İstanbul Kimyevi Maddeler ve Mamulleri İhracatçıları Birliği (İKMİB), kimya sektörünün geleceğine ışık tutacak sürdürülebilirlik eylem planı raporunu kamuoyuyla paylaştı. İKMİB Başkanı Adil Pelister, bu raporun kimya sektörünü küresel değişim ve dönüşüm sürecinde yönlendirecek bir pusula olduğunu belirtti.
Rapor, özellikle AB Yeşil Mutabakatı ve Birleşmiş Milletler Sürdürülebilir Kalkınma Amaçları çerçevesinde kimya sektörünü bekleyen riskleri ve fırsatları ele alıyor. Türkiye İhracatçılar Meclisi Başkanı Mustafa Gültepe ise AB pazarındaki payın korunması için Yeşil Mutabakat’a uyumun önemine vurgu yaparak, kimya sektörünün sürdürülebilirliğine odaklanmanın zamanının geldiğini ifade etti.
Pelister, “Yeşil Ekonomi” ve “Döngüsel Ekonomi” kavramlarının kimya sektörünü doğrudan etkilediğini belirterek, İKMİB’in hazırladığı eylem planı raporuyla kimya sektörünün bu değişim ve dönüşüm sürecinde izleyeceği rotayı çizdiklerini ifade etti. Pelister, raporun kimya sektörünün sürdürülebilirlik trenine atlaması için bir rehber olduğunu söyledi.
Raporda, sektörün karşılaşacağı değişim sürecinin rehberini sunan İKMİB, BM Sürdürülebilir Kalkınma Amaçları içindeki 17 amacın tamamına katılarak sektörün en fazla etkileneceği 8 öncelikli amaç belirledi.
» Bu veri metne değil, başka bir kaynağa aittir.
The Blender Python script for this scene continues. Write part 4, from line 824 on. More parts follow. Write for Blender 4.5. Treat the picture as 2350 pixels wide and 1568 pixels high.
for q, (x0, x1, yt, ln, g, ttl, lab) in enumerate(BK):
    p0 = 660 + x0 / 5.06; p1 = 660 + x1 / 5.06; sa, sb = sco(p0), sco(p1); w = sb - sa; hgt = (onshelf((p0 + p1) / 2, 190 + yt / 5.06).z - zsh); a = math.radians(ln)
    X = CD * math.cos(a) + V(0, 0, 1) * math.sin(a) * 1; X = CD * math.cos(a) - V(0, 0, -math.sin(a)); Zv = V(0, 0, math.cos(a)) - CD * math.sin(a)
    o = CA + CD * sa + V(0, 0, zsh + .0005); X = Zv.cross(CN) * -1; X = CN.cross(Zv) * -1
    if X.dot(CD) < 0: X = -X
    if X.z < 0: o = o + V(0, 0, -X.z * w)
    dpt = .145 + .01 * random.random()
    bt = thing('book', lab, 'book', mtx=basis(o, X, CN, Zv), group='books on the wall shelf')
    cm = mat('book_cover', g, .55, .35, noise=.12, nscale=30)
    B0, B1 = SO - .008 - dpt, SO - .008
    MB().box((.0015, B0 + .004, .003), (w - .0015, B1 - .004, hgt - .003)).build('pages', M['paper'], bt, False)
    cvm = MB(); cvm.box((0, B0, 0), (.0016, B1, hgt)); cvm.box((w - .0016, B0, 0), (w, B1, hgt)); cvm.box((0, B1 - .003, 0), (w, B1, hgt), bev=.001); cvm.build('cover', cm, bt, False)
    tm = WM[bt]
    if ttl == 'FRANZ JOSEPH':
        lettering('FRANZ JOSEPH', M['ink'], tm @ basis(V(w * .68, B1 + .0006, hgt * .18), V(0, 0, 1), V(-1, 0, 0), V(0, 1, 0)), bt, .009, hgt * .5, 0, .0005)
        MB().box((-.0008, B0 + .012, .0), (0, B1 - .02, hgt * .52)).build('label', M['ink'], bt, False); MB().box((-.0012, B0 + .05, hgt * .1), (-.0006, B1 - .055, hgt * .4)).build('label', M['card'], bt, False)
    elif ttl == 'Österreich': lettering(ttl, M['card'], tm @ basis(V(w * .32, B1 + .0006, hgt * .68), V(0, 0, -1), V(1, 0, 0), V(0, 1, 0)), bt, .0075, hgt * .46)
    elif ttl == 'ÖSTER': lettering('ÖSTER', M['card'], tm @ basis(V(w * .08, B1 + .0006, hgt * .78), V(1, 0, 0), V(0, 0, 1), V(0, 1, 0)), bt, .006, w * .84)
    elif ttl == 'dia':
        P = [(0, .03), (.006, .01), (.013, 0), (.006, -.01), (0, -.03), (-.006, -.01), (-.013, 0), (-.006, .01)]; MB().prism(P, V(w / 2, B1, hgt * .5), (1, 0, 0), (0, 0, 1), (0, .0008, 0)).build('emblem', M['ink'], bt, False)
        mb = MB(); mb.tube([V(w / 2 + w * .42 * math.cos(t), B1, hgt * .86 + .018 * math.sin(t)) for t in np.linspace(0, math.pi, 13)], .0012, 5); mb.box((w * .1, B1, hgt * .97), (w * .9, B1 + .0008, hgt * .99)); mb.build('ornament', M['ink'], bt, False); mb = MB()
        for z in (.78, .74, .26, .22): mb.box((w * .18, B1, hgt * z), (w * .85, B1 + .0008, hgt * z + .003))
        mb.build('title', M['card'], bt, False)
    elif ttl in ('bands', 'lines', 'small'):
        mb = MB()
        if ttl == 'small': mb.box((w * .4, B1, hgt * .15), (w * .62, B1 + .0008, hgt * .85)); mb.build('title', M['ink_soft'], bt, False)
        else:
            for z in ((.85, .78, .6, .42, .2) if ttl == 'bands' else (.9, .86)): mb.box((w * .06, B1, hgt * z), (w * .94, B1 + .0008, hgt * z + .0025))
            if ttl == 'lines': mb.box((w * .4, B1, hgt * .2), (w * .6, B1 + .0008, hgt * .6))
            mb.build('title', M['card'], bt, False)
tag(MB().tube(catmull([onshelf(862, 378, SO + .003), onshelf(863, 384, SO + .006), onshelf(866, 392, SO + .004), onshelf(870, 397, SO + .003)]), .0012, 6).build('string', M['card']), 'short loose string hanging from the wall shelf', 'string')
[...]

Bunun yanı sıra, düşük karbonlu ekonomi, kaynak verimliliği, yatırım ihtiyacı, insanları ve gezegeni önemseme temel taşıyıcı ayakları altında 16 alt sektörün sürdürülebilirlik seferberliğini başlatmasını önerdi.
Pelister, Türkiye’nin en fazla ihracat gerçekleştiren sektörlerinden biri olan kimya sektörünün sürdürülebilirlik reformlarıyla küresel ticaretteki rekabet avantajını koruyabileceğine inandığını belirtti. Özellikle AB Yeşil Mutabakatı kapsamında hazırlanan “Sınırda Karbon Düzenleme Mekanizması”nın 2026’dan itibaren sektöre ek bir mali yük getireceğini belirten Pelister, Türkiye’de acil bir şekilde emisyon ticaret sistemi (ETS) kurulması ve karbon fiyatlama düzenlemesi getirilmesi gerektiğini vurguladı.